Although Joe had decided to keep the estate’s real estate holdings, a family cottage and an apartment building, his less successful brother and sister wanted to liquidate the properties in “as is” condition. But Joe charged ahead with his plan, engaging a contractor for significant repairs to the tune of $400K. Not surprisingly, Jill and Mark sought out an attorney, incurring significant legal expenses against the estate and irreparably damaging the relationship between the siblings.
Can you have both a personal and corporate trustee?
If you like certain aspects of a personal trustee, but worry about lack of experience, and also like certain aspects of a corporate trustee, but aren’t confident that an outsider can manage the family dynamic, you can set up an arrangement whereby a personal and corporate trustee work in partnership as equal but separate co-trustees. This is especially advantageous in situations where important decisions need to be made or special situations need to be managed.

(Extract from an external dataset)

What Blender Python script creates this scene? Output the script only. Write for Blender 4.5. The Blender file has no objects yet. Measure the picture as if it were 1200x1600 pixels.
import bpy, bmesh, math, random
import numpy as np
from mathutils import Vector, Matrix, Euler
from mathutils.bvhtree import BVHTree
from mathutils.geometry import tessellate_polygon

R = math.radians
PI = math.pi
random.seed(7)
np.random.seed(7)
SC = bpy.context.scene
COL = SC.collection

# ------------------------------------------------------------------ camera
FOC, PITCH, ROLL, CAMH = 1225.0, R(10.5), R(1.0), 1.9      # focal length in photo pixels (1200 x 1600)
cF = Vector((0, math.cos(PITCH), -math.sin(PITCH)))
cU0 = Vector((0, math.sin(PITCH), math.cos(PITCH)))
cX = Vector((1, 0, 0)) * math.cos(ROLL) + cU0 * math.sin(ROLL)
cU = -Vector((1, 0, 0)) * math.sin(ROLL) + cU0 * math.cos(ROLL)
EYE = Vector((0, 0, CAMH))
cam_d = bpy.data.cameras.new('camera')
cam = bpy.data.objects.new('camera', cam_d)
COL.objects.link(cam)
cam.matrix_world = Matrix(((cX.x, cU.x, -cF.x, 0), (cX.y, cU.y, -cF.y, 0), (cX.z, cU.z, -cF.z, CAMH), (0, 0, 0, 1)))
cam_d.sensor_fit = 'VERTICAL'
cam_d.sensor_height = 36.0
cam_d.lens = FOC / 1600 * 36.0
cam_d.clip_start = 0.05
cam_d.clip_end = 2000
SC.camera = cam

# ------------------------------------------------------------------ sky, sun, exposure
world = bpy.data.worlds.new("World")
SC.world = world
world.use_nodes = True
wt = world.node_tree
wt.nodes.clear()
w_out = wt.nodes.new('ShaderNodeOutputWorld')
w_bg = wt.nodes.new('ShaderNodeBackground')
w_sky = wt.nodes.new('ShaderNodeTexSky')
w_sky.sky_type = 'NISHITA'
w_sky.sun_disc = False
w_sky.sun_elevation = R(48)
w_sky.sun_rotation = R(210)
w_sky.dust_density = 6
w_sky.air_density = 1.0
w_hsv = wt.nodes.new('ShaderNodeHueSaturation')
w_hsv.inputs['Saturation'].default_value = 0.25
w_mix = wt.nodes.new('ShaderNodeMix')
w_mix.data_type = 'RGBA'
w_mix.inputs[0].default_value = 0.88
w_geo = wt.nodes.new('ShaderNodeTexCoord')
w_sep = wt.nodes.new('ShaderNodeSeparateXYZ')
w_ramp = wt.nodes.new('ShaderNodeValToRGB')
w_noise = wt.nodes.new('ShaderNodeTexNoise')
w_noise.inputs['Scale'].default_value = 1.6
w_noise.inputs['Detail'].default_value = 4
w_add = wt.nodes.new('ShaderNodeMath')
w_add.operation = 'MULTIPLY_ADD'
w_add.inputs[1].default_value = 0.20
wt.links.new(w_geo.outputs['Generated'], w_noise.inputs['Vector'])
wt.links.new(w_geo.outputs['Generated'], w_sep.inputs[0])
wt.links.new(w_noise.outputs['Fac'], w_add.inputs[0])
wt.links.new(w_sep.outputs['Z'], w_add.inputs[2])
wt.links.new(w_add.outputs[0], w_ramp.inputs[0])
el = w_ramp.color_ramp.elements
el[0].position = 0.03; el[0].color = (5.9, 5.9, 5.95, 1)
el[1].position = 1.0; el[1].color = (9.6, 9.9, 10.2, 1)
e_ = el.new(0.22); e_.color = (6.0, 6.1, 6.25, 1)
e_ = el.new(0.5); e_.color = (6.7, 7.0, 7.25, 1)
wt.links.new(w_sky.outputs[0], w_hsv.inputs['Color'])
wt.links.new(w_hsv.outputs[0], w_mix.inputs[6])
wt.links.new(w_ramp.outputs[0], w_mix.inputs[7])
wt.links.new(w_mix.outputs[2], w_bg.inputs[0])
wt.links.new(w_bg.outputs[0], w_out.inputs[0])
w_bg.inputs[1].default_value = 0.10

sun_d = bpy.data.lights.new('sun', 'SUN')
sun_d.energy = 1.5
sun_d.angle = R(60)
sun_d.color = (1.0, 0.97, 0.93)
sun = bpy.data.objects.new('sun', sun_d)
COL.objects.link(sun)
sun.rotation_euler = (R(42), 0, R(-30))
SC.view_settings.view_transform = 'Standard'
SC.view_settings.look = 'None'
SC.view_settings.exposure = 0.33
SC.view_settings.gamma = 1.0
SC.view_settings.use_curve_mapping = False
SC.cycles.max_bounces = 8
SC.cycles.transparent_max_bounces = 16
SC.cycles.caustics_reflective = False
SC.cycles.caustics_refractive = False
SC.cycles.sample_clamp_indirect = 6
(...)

This approach can benefit both personal and corporate trustees. The personal trustee, who normally maintains a better understanding of the uniqueness of each family member, can educate the corporate trustee and act as intermediary for other beneficiaries. The corporate trustee, on the other hand, can provide those specialized services where experience can make a big difference, such as investment management and tax preparation, as well as offer the advantage of negotiated pricing efficiencies for estate administration and liquidation services.
Finally, this dual approach brings a stronger element of continuity to the management of your estate by allowing one trustee to back up the other in the event of resignation or passing.